MEGAN: Multi-Explanation Graph Attention Network
Jonas Teufel, Luca Torresi, Patrick Reiser, Pascal Friederich
TL;DR
This work tackles the challenge of explaining graph predictions, especially for graph regression where explanations must capture opposing motif effects. It introduces MEGAN, a multi channel graph attention network that produces K explanation channels for nodes and edges and jointly trains explanations with the main task through explanation co training. Across synthetic and real world datasets, MEGAN achieves high explanation fidelity and, when trained in an explanation supervised manner, near perfect alignment with ground truth explanations, while maintaining strong predictive performance. The approach enhances interpretability by separating evidence polarity into multiple channels and provides a practical framework for assessing and validating explanations via Fidelity* metrics, with potential to reveal new structure property relationships in graphs.
Abstract
We propose a multi-explanation graph attention network (MEGAN). Unlike existing graph explainability methods, our network can produce node and edge attributional explanations along multiple channels, the number of which is independent of task specifications. This proves crucial to improve the interpretability of graph regression predictions, as explanations can be split into positive and negative evidence w.r.t to a reference value. Additionally, our attention-based network is fully differentiable and explanations can actively be trained in an explanation-supervised manner.
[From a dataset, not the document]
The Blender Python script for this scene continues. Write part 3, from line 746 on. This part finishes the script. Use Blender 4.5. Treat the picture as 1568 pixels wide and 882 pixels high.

We first validate our model on a synthetic graph regression dataset with known ground-truth explanations. Our network outperforms existing baseline explainability methods for the single- as well as the multi-explanation case, achieving near-perfect explanation accuracy during explanation supervision. Finally, we demonstrate our model's capabilities on multiple real-world datasets. We find that our model produces sparse high-fidelity explanations consistent with human intuition about those tasks.